Wednesday, April 3, 2013

What do students do while you're telling a story

This post is to answer a very good question posed to me by a teacher.  "What do you do while listening to a story besides respond?"  Well, responding is the main thing, the most important thing, and sometimes the only thing that students are asked to do.  The key issue here is the term "listening".  Your students should not listen--they should participate.  Responding may seem to be old hat once you've done it a time or two, but it is an essential part of the process.  Responding holds them responsible.  It allows them to contribute.  It gives them the ability to be part of the story.

Now, I'm not sure whether you're talking about an oral or a written story.  I assume you're referring to a reading--a story that the students read instead of a story with actors--a written story.

When my class reads a story, I only enter in at the beginning.  I have a smartboard, so I have the story already written on the board.  The students follow along (watching the board) while I read the story for them in Spanish.  I always read to the period or comma, then I stop.  At the beginning of the year, I tell them that it's important to ask me for any words that they don't know, and I praise them when they do.  I then translate the word and write the English on top of the Spanish.  To me, this is the most important part, since it gives them immediate translation so they won't feel that they can't read the story.  At this point of the year, I just pause and they ask.  If nobody asks and I'm pretty sure they don't know a word, I ask what the word means.  If some know and some don't, I take a translation and write it.  Otherwise, I say it and write it.
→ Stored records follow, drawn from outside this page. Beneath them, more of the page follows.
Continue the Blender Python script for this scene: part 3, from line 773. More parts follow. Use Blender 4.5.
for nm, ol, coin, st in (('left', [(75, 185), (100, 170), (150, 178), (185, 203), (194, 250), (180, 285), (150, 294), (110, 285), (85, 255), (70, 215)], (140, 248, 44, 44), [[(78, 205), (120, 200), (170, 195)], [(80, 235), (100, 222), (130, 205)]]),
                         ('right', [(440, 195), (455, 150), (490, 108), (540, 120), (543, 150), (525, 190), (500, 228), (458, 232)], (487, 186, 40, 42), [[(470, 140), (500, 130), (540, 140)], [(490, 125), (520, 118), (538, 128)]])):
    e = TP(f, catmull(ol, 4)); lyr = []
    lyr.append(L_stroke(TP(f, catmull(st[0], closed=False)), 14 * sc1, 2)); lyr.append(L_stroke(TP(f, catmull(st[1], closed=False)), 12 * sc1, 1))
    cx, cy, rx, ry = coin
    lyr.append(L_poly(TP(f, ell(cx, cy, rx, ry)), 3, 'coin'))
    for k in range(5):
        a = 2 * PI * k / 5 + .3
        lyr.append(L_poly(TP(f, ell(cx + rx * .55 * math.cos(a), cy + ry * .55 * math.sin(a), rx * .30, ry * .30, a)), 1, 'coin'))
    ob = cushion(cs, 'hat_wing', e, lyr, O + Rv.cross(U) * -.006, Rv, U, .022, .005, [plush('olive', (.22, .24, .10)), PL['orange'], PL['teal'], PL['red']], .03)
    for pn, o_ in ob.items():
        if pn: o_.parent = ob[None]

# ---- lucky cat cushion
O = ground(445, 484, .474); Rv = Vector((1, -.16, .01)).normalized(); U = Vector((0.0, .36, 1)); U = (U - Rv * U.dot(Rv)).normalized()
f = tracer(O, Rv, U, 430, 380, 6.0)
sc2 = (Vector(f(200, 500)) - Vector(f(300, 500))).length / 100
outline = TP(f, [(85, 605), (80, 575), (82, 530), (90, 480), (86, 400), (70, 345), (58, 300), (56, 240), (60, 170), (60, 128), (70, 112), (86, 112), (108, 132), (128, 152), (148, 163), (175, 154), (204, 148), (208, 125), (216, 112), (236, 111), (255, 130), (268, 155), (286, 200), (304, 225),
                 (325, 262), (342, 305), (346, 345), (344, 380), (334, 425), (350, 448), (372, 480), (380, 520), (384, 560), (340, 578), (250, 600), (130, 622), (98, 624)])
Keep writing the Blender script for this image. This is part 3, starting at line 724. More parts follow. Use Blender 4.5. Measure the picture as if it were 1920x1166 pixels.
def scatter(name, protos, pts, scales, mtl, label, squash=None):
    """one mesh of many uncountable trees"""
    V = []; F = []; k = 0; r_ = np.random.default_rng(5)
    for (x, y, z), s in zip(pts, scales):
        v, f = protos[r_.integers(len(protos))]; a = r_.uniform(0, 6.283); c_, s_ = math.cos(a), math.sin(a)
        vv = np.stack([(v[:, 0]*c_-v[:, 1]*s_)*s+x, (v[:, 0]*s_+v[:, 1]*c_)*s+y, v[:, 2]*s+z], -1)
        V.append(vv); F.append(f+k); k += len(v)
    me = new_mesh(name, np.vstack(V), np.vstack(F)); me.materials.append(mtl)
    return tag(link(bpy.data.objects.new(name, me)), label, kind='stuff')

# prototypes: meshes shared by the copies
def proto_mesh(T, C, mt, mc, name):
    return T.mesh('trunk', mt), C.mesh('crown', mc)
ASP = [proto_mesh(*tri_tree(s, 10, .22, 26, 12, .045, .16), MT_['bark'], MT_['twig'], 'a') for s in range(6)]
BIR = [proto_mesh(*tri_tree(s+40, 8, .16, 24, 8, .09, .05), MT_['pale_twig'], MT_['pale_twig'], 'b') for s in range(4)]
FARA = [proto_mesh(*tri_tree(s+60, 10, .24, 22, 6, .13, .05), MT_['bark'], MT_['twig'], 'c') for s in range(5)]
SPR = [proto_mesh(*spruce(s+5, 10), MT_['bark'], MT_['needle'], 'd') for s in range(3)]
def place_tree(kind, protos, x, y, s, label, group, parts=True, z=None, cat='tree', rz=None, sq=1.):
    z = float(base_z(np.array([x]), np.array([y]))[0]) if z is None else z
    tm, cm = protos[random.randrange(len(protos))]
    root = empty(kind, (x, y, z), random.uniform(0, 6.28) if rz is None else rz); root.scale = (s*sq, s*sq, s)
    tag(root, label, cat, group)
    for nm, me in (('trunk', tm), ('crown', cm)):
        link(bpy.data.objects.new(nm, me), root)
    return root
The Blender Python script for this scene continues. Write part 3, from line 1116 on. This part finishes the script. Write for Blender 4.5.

After I have finished reading, the class reads together in groups of two.  One student reads in Spanish and the other translates.  They switch roles after every sentence.  1-L2, 2-L1, L2, 1-L1, L2 etc.  I then use either my victim cards or my seating chart to call on individual students to translate.  They do get a grade for this, although I stop doing that around this time of the year.  The grade is a participation grade.

When the students have translated the entire paragraph, you go back and ask the story just as you would have on a retell of any other story.  There are lots of things that you can do at this point:  t/f, fill in the blank, add to the story, do a comparison story, etc.  Once you finish this, I might ask someone to tell me one event from the story.  They can't start at the beginning.  Then I will ask someone else to tell me something that happened before that.  The next person will add something that happened in between the two events.  And so on.

In an oral story, the students have much more buy-in if you ask the story.  Don't start, there was a boy named Brian.  Start, there was a boy. what was his name?  Where did he live? Who was in his family? How big was his house?  etc.  These all give the kids buy-in.  Once you get to the tie-in, you can keep them alongside through circling and using the question words.

John knew how to speak Spanish.  Class, did John know how to speak Spanish?  Did John know how to speak Spanish or Greek?  Did John know how to speak Greek?  No, he knew how to speak Spanish.  How many years did it take for John to know how to speak Spanish?  How many years will it take for you to know how to speak Spanish.  Does John's dog know how to speak Spanish?  Who else in John's family knows how to speak Spanish?  John has a Greek girlfriend.  Next year, do you think that John will know how to speak Greek?  Why does John know how to speak Spanish when he has a Greek girlfriend, etc.

You can get lots of responses this way.  I think the major thing to remember is that the story is important, yes, but not nearly as important as getting reps of the words.  You can veer away from the story and find yourself in a whole new story that is your students' creation.  That's true success.